Em novembro de 1989, o muro de Berlim voava em pedaços e, ao mesmo tempo, milhares de grafites realizados desde 1961 por artistas comprometidos, oriundos dos quatro continentes do planeta, expressavam mensagens com o objetivo de denunciar sua presença.
Exatamente vinte anos depois, em novembro de 2009, um outro muro será coberto de obras de grafite. Mas desta vez, não será o muro da vergonha, que alguns chamavam “a muralha”, e sim de um muro da paz, portador de esperança.
Do que se trata? Da iniciativa de um grupo de jovens do Centro Cultural Siembra Arte, da comuna de Peñalolén em Santiago do Chile. O prefeito, Claudio Orrego Larrain, aderiu à Marcha Mundial pela Paz e a não-violência e os jovens estão em contato com a associação Mundo sem guerras que é a promotora. Graças ao entusiasmo e a persuasão, estes jovens conseguiram que o município colocasse a sua disposição um longo muro de uma avenida do bairro que circunda as plantações de uva.

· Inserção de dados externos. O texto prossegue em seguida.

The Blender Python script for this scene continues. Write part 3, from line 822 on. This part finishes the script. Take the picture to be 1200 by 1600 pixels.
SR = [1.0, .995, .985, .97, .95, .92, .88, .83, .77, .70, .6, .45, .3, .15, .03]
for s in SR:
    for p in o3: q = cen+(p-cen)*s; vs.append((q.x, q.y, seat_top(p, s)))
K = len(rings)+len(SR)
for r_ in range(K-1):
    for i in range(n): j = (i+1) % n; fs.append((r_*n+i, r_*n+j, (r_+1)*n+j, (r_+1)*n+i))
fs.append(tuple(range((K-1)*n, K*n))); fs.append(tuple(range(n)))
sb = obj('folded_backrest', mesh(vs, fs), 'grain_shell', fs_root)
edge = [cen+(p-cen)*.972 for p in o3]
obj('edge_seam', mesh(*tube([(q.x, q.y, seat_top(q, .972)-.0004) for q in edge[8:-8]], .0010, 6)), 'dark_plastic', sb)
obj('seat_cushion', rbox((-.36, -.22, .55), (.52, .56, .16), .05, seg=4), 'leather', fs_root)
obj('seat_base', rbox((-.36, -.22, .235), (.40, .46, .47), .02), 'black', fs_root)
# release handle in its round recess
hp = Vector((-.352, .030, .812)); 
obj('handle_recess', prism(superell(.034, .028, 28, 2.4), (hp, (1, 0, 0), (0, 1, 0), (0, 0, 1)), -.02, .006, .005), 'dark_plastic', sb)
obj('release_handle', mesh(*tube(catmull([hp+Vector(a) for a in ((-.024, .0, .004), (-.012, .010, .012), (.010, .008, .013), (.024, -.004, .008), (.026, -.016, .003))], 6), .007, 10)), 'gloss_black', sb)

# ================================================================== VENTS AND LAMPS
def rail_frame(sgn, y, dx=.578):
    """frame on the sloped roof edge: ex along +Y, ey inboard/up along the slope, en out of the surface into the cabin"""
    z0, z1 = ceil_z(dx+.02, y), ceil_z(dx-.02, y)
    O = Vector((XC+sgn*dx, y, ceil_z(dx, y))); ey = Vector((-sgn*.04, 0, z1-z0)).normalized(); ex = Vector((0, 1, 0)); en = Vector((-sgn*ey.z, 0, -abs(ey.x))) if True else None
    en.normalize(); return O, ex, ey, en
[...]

O projeto consiste em cobrir este muro de 1000 metros de comprimento, com obras pictóricas sobre um tema em comum: a paz, a não-violência e o desarme nuclear. No mesmo âmbito, o atual recorde Guiness foi outorgado em 2007 a um muro de 700 metros realizado na Espanha. Ainda que esta não seja a motivação principal dos protagonistas, esse recorde deve ser superado.
De maneira muito rápida, as redes de grafiteiros se ativam, as primeiras reuniões mobilizaram “chefes de tribos” e artistas autônomos. Responsáveis de Mundo sem Guerras coordenaram a logística e o resultado: mais de 500 pessoas inscritas, em sua maioria jovens, provenientes de todo o Chile e também da Argentina, Brasil, Peru, Paraguai, Costa Rica, México, Espanha, França e Canadá, para cobrir o muro nos dias 13, 14 e 15 de novembro.
Além dos 500 artistas, cerca de cem voluntários se mobilizaram ao redor do projeto, com patrocínio do município. Assim, para cobrir 2000 metros quadrados de muro, farão uso de aproximadamente 2000 litros de tinta, oferecidos pela sociedade Sherwin Williams.
O grafite é uma arte perturbadora, provocadora, rebelde, usualmente e politicamente incorreta e que denuncia a sociedade enferma. Incomoda, sobretudo porque está à vista de todos, na rua. Não é surpreendente que alguns se oponham a considerá-lo como uma arte, preferindo qualificá-lo de vandalismo. Sem dúvida, essas pessoas são adeptas ou funcionários da publicidade asséptica, que também se encontra sobre nossas paredes, antítese da arte, como uma única missão: transportar-nos aos lugares de consumo.
O grafite não é somente uma rebeldia, também pode ser um caminho, um convite ao pensamento, a ver de outra maneira, uma passagem para outra realidade, um convite para sairmos dos marcos estabelecidos. Em todo caso, esta forma de expressão não deixa ninguém indiferente. Assim, por exemplo, recentemente, em abril passado, no Grande Palácio de Paris, a primeira exposição internacional de grafite recebeu mais de 80000 visitantes em um mês.
O que nos dirão esses jovens através de suas visões e sua sensibilidade, com freqüência a flor da pele? A que nos irão dirigir suas obras? O que quer dizer a paz para eles? A que paz nos remeterá sua pintura? Como eles expressarão seu rechaço à violência? Nos incitarão a adotar definitivamente uma atitude não-violenta? Como mostrarão o monstro nuclear? Que tomada de consciência irão despertar em nós?
Felicitemos esta audaz manifestação cultural que consiste um tornar tangível um pensamento e um sentimento coletivo que parece dizer: Cuidado, o mundo deve mudar; cuidado, nós devemos mudar!